Tag Archives: static of the gods

Take Five

Find of the Week

Thanks to a tip from Ryan of Ryan’s Smashing Life, I grabbed the most recent Static of the Gods album “Knowledge Machine” free from their Bandcamp site. I am listening to it as I type, and while I had been unfamiliar with the band before, I am absolutely loving them now. Appropriate parts shimmer, grandeur and pop-rock splendor. Jen Johnson’s powerful lead vocals really drive the record — imagine Karen O with a smidge of Asobi Seksu’s Yuki Chikudate, and a little Emily Haines snarl thrown in for good measure.

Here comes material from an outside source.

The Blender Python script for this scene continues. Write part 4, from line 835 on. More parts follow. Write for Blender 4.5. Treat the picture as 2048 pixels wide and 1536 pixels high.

The bad news is, it’s no longer available for free. The good news is, it’s still awesome and at $8, worth the download. Plus, they’re playing June 25 at the Middle East Upstairs. In the meantime, have a listen.

New Releases

  • This week, I picked up the new Pernice Brothers, “Goodbye, Killer,” and the new We Are Scientists, “Barbara.” I highly recommend following @ashmont on Twitter — Pernice’s manager (and co-author) Joyce Linehan — if you want an ongoing backchannel to your listening experience (and to experience in real-time the barbs that led to the companion book “Pernice to Me“). Want to preview the album? You still have a few days to do so for free via Spinner.
  • Amazon MP3 offered a deal earlier this week — the new Mates of State cover album, “Crushes,” for $2.99. That deal has since ended, but the 10-song set is still available for affordable download at a tidy $5.99. Artists covered include Fleetwood Mac, Tom Waits, Dear Nora and Girls.

Live Music

Freedy Johnston is playing in Somerville on Saturday night, at the Rosebud in Davis Square. A year ago, on June 17, 2009, I saw Freedy Johnston for the first time, also in Somerville, after nearly 15 years of waiting. The show blew my mind. It was everything I hoped it would be and more. I am unsure if I’m able to make it to this Saturday’s show, but you should definitely go. Brett Rosenberg will be opening. It’s $12. And when it comes to singer-songwriters, Freedy Johnston is a living legend, no exaggeration. Go.

Around the Web

In the News

Brad Searles pointed this article out to me — Michael Chabon’s essay “Tragic Magic: Reflections on Power Pop,” originally published in McSweeney’s #33. It’s a compelling examination of Big Star as exemplar of power pop, while also explaining what exactly what defines that genre:

True power pop is rueful and celebratory at the same time, glorifying desire and frustration, which is why so many power-pop songs concern themselves with the subject of Tonight, or Tomorrow Night, or Saturday Night, or some other night that will only be perfect for as long as it can be deferred.